▶ **YOUR OBJECTIVE**:
Retype every line from the start of the data down to and including the line with "sin, cos = math.sin, math.cos". Skip the pictures.

>> BEGIN

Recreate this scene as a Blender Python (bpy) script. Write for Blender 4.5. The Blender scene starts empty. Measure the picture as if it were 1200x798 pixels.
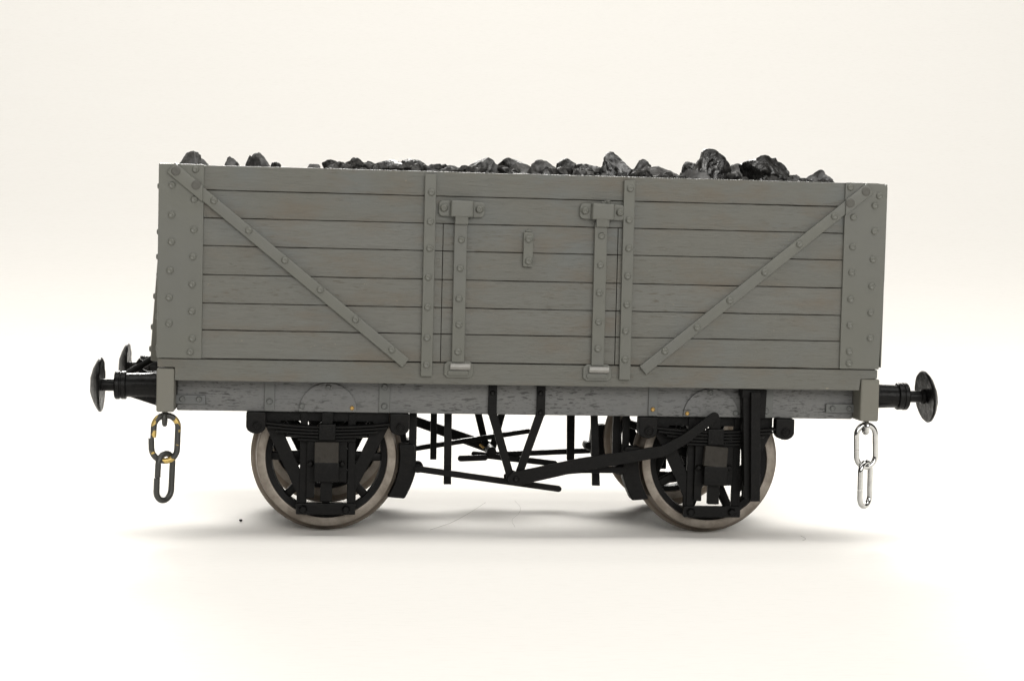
import bpy, bmesh, math, random
from mathutils import Vector, Matrix, noise
random.seed(7)
sc = bpy.context.scene
COL = sc.collection
S = 0.001                      # everything below is written in millimetres
PI = math.pi
sin, cos = math.sin, math.cos

# ------------------------------------------------------------------ helpers
def tag(o, label=None, cat=None, group=None, kind=None):
    if label: o['label'] = label
    if cat: o['category'] = cat
    if group: o['group'] = group
    if kind: o['kind'] = kind
    return o

def empty(name, loc=(0, 0, 0)):
    o = bpy.data.objects.new(name, None)
    o.location = Vector(loc) * S
    o.empty_display_size = 0.01
    COL.objects.link(o)
    return o

def obj(name, bm, mat, parent=None, loc=(0, 0, 0), smooth=35, rot=None):
    bmesh.ops.recalc_face_normals(bm, faces=bm.faces[:])
    for v in bm.verts: v.co *= S
    me = bpy.data.meshes.new(name)
    bm.to_mesh(me); bm.free()
    me.materials.append(mat)
    if smooth:
        me.polygons.foreach_set('use_smooth', [True] * len(me.polygons))
        me.set_sharp_from_angle(angle=math.radians(smooth))
    o = bpy.data.objects.new(name, me)
    o.location = Vector(loc) * S
    if rot: o.rotation_euler = rot
    COL.objects.link(o)
    if parent: o.parent = parent
    if smooth == 35:
        w = o.modifiers.new('weighted_normals', 'WEIGHTED_NORMAL'); w.keep_sharp = True; w.weight = 80
    return o

def copy_obj(src, parent, loc=None, rot=None):
    c = src.copy()
    COL.objects.link(c)
    c.parent = parent
    if loc is not None: c.location = Vector(loc) * S
    if rot is not None: c.rotation_euler = rot
    return c

def copy_part(src, parent, loc=None, rot=None):
    c = copy_obj(src, parent, loc, rot)
    for ch in list(src.children): copy_obj(ch, c)
    return c

def NB(): return bmesh.new()

def merge(bm, tmp):
    m = {}
    for v in tmp.verts: m[v] = bm.verts.new(v.co)
    for f in tmp.faces:
        try: bm.faces.new([m[v] for v in f.verts])
        except ValueError: pass
    tmp.free()

def prism(bm, pts, a, b, bev=.12, seg=2, axis='y', xf=None):
    """polygon in the plane across `axis`, extruded from a to b, edges rounded"""
    t = bmesh.new()
    def P(p, d):
        if axis == 'y': return (p[0], d, p[1])
        if axis == 'x': return (d, p[0], p[1])
        return (p[0], p[1], d)
    lo = [t.verts.new(P(p, a)) for p in pts]
    hi = [t.verts.new(P(p, b)) for p in pts]
    n = len(pts)
    t.faces.new(lo); t.faces.new(hi[::-1])
    for i in range(n):
        t.faces.new((lo[i], hi[i], hi[(i + 1) % n], lo[(i + 1) % n]))
    bmesh.ops.recalc_face_normals(t, faces=t.faces[:])
    if bev > 0:
        es = [e for e in t.edges if len(e.link_faces) == 2 and e.calc_face_angle(0) > .5]
        bmesh.ops.bevel(t, geom=es, offset=bev, segments=seg, profile=.5, affect='EDGES', clamp_overlap=True)
    if xf: bmesh.ops.transform(t, matrix=xf, verts=t.verts[:])
    merge(bm, t)

def box(bm, x0, x1, y0, y1, z0, z1, bev=.12, seg=2, xf=None):
    prism(bm, [(x0, z0), (x1, z0), (x1, z1), (x0, z1)], y0, y1, bev, seg, 'y', xf)

def strip(p, q, w, w2=None, round_p=False, round_q=False):
    """outline of a flat bar from p to q (x,z), width w -> w2"""
    w2 = w if w2 is None else w2
    dx, dz = q[0] - p[0], q[1] - p[1]
    L = math.hypot(dx, dz); dx /= L; dz /= L
    nx, nz = -dz, dx
    out = []
    if round_p:
        for i in range(9):
            a = PI / 2 + PI * i / 8
            out.append((p[0] + w / 2 * (cos(a) * dx + sin(a) * nx), p[1] + w / 2 * (cos(a) * dz + sin(a) * nz)))
    else:
        out += [(p[0] + nx * w / 2, p[1] + nz * w / 2), (p[0] - nx * w / 2, p[1] - nz * w / 2)]
    if round_q:
        for i in range(9):
            a = -PI / 2 + PI * i / 8
            out.append((q[0] + w2 / 2 * (cos(a) * dx + sin(a) * nx), q[1] + w2 / 2 * (cos(a) * dz + sin(a) * nz)))
    else:
        out += [(q[0] - nx * w2 / 2, q[1] - nz * w2 / 2), (q[0] + nx * w2 / 2, q[1] + nz * w2 / 2)]
    return out

def lathe(bm, prof, org, ax, n=48, closed=False):
    """prof: (radius, distance along ax)"""
    ax = Vector(ax).normalized()
    u = ax.orthogonal().normalized(); w = ax.cross(u)
    org = Vector(org)
    rings = []
    for r, d in prof:
        if r < 1e-6: rings.append([bm.verts.new(org + ax * d)])
        else: rings.append([bm.verts.new(org + ax * d + (u * cos(2 * PI * i / n) + w * sin(2 * PI * i / n)) * r) for i in range(n)])
    pairs = list(zip(rings, rings[1:]))
    if closed: pairs.append((rings[-1], rings[0]))
    for A, B in pairs:
        for i in range(n):
            j = (i + 1) % n
            if len(A) == 1 and len(B) == 1: continue
            if len(A) == 1: bm.faces.new((A[0], B[i], B[j]))
            elif len(B) == 1: bm.faces.new((A[i], A[j], B[0]))
            else: bm.faces.new((A[i], A[j], B[j], B[i]))

def tube(bm, pts, r, n=10, closed=False, rf=None):
    pts = [Vector(p) for p in pts]
    m = len(pts); rings = []
    nrm = None
    for i, p in enumerate(pts):
        if closed: t = (pts[(i + 1) % m] - pts[i - 1]).normalized()
        else: t = (pts[min(i + 1, m - 1)] - pts[max(i - 1, 0)]).normalized()
        nrm = t.orthogonal().normalized() if nrm is None else (nrm - t * nrm.dot(t)).normalized()
        b = t.cross(nrm)
        rr = rf(i / (m - 1)) * r if rf else r
        rings.append([bm.verts.new(p + (nrm * cos(2 * PI * k / n) + b * sin(2 * PI * k / n)) * rr) for k in range(n)])
    for i in range(m if closed else m - 1):
        A, B = rings[i], rings[(i + 1) % m]
        sh = 0
        if closed and i == m - 1:
            sh = min(range(n), key=lambda s: (A[0].co - B[s].co).length)
        for k in range(n):
            bm.faces.new((A[k], A[(k + 1) % n], B[(k + 1 + sh) % n], B[(k + sh) % n]))
    if not closed:
        bm.faces.new(rings[0][::-1]); bm.faces.new(rings[-1])

def rivet_mesh(bm, r=.78, h=.34, org=(0, 0, 0), ax=(0, -1, 0), n=20):
    lathe(bm, [(r * 1.06, -.1), (r * 1.04, 0.0), (r * .93, h * .42), (r * .76, h * .82), (r * .62, h), (r * .5, h * .98), (r * .34, h * .8), (0, h * .74)], org, ax, n)

# ------------------------------------------------------------------ materials
def mat(name):
    m = bpy.data.materials.new(name); m.use_nodes = True
    nt = m.node_tree; nt.nodes.clear()
    out = nt.nodes.new('ShaderNodeOutputMaterial')
    b = nt.nodes.new('ShaderNodeBsdfPrincipled')
    nt.links.new(b.outputs[0], out.inputs[0])
    return m, nt, b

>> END

▶ **CORRECT RESULT**:
Recreate this scene as a Blender Python (bpy) script. Write for Blender 4.5. The Blender scene starts empty. Measure the picture as if it were 1200x798 pixels.
import bpy, bmesh, math, random
from mathutils import Vector, Matrix, noise
random.seed(7)
sc = bpy.context.scene
COL = sc.collection
S = 0.001                      # everything below is written in millimetres
PI = math.pi
sin, cos = math.sin, math.cos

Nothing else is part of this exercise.